▸ **Goal**:
Exactly retype the lines from the top of the data through the line containing "return BVHTree.FromPolygons([tuple(x) for", leaving out every picture.

▸ **Data shown**:

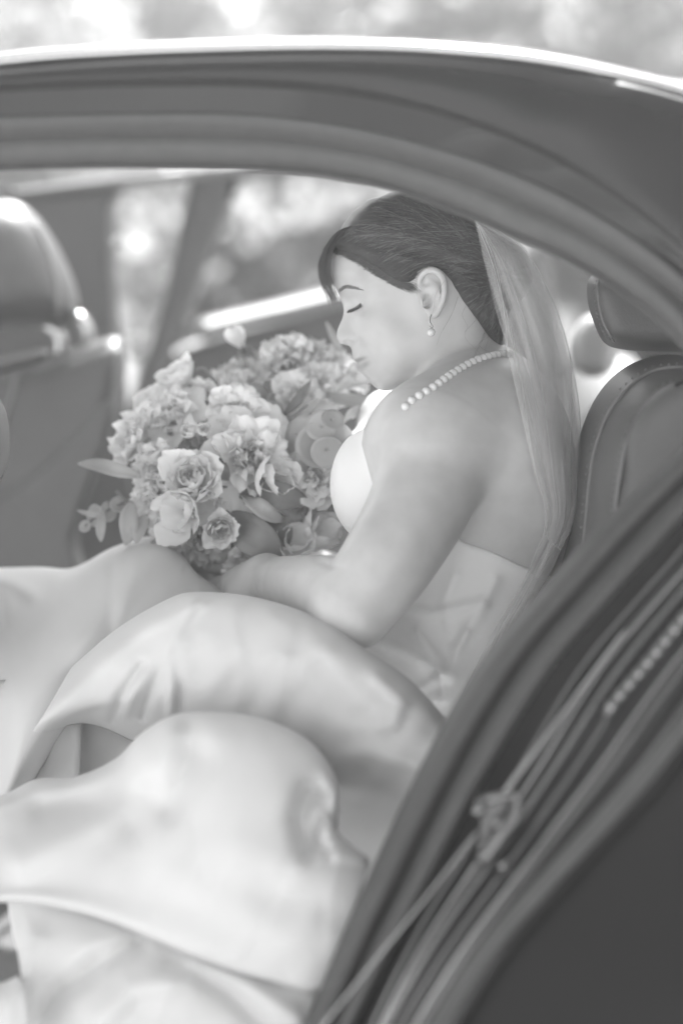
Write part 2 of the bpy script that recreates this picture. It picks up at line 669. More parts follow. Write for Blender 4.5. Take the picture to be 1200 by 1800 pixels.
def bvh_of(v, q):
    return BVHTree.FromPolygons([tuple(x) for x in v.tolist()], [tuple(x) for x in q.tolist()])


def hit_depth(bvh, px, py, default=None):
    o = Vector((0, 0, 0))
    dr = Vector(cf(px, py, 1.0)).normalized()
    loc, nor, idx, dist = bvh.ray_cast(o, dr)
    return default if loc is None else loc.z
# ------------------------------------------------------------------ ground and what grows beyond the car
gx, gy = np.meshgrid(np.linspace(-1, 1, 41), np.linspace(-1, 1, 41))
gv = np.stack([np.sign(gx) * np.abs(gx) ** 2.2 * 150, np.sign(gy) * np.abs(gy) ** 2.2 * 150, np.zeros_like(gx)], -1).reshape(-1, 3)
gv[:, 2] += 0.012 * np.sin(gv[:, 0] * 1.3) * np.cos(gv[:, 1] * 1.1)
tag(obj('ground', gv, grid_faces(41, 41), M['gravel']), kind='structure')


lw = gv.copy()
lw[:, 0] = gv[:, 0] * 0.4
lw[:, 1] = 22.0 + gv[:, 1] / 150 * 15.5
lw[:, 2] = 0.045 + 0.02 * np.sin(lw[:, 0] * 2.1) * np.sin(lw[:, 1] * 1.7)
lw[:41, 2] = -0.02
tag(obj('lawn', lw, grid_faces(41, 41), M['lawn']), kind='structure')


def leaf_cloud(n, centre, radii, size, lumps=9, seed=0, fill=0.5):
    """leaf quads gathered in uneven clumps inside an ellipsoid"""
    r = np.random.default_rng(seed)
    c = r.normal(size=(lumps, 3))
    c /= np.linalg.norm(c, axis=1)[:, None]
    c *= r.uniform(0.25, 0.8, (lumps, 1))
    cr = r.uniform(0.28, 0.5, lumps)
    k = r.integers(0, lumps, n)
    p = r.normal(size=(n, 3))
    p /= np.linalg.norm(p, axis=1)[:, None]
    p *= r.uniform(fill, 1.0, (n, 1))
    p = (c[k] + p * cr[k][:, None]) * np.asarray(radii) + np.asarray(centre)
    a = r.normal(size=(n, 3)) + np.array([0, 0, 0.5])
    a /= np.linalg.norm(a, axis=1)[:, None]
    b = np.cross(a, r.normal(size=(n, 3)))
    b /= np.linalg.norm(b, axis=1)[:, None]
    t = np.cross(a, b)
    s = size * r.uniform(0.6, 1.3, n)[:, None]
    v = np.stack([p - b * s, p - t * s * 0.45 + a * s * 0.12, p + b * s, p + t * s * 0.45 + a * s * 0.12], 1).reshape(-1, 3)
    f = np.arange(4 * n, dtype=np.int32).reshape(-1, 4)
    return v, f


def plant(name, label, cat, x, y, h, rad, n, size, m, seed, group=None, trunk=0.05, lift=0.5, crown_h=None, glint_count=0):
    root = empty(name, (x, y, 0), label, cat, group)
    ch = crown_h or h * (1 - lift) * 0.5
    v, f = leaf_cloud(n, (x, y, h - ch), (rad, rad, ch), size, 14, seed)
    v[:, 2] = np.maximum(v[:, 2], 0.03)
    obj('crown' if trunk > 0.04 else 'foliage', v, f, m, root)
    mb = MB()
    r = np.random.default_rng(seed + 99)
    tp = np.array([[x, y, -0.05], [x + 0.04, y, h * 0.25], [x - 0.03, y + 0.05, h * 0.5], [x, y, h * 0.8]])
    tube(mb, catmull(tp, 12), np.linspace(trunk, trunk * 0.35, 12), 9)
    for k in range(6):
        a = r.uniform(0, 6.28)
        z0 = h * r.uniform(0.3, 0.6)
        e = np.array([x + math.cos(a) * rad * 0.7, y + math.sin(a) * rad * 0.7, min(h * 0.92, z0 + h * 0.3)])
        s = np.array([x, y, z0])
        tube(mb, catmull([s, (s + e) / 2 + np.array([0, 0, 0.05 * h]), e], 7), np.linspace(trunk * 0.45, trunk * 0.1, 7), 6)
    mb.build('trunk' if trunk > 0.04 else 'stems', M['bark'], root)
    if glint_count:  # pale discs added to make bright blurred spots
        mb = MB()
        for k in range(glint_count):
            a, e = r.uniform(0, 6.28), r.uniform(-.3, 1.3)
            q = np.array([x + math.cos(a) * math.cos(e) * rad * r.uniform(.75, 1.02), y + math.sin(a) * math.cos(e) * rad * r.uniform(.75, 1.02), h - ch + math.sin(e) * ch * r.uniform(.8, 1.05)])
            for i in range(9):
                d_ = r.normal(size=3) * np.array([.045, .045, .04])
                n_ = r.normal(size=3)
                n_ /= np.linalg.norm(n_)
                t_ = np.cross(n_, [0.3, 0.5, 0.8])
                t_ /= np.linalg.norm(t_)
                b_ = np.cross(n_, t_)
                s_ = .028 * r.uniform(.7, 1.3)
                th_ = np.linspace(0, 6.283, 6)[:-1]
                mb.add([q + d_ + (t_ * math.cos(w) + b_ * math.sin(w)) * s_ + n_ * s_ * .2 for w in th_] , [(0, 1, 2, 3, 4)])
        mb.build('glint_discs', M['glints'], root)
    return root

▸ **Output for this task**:
Write part 2 of the bpy script that recreates this picture. It picks up at line 669. More parts follow. Write for Blender 4.5. Take the picture to be 1200 by 1800 pixels.
def bvh_of(v, q):
    return BVHTree.FromPolygons([tuple(x) for x in v.tolist()], [tuple(x) for x in q.tolist()])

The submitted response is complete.